Henriquez’s work is informed by her upbringing in East Los Angeles, where she navigated a multicultural landscape that continues to shape her practice. Her deeply personal yet universally resonant imagery explores themes of resilience, transformation, and emotional connection across cultures. Blending mythology with unpredictability, she constructs dreamlike narratives bathed in vibrant hues—lime greens, deep reds, and rich olds—infusing her figures with heightened emotional presence. Henriquez’s paintings channel the intimacy of Jordan Casteel and Lisa Yuskavage while drawing on the dramatic tension of Rembrandt and Goya. Her selected works for the fair continue this exploration of vulnerability and strength, featuring female figures enveloped in spaces that feel both otherworldly and deeply familiar.

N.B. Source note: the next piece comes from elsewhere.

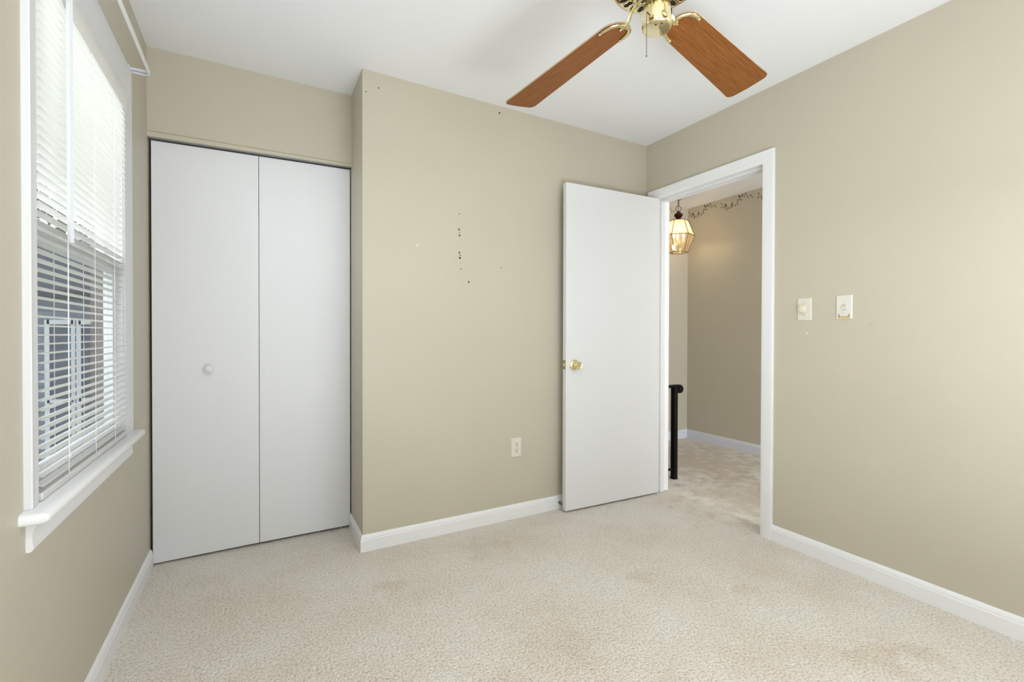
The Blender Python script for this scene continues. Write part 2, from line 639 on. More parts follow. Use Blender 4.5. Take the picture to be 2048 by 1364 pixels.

Breslin’s paintings serve as meditative portals, where solitary figures exist in settings that blur the lines between interior and exterior, past and present. As a relentless traveller, she absorbs and reconstructs cultural references into works that function as both personal reflections and universal archetypes. Her compositions, marked by flattened perspectives and exaggerated colours, evoke the surreal logic of dreams while remaining firmly rooted in the physicality of oil painting.
For Mega Art Fair, Breslin presents a figure caught within an undefined yet evocative environment, suggesting the intimacy of memory or the dislocation of perpetual movement. Her work echoes the fragmented presence of aged photographs, transforming fleeting moments into timeless meditations on place and identity.
By bringing together these two artists, His & Hers highlights the power of figurative painting as a means of investigating identity, memory, and the emotional depths of human experience. Their juxtaposition emphasises the dynamism of their practices—Henriquez’s intimate, layered storytelling set against Breslin’s expansive, contemplative compositions—creating a space where contrast and dialogue fuel a compelling visual and conceptual experience.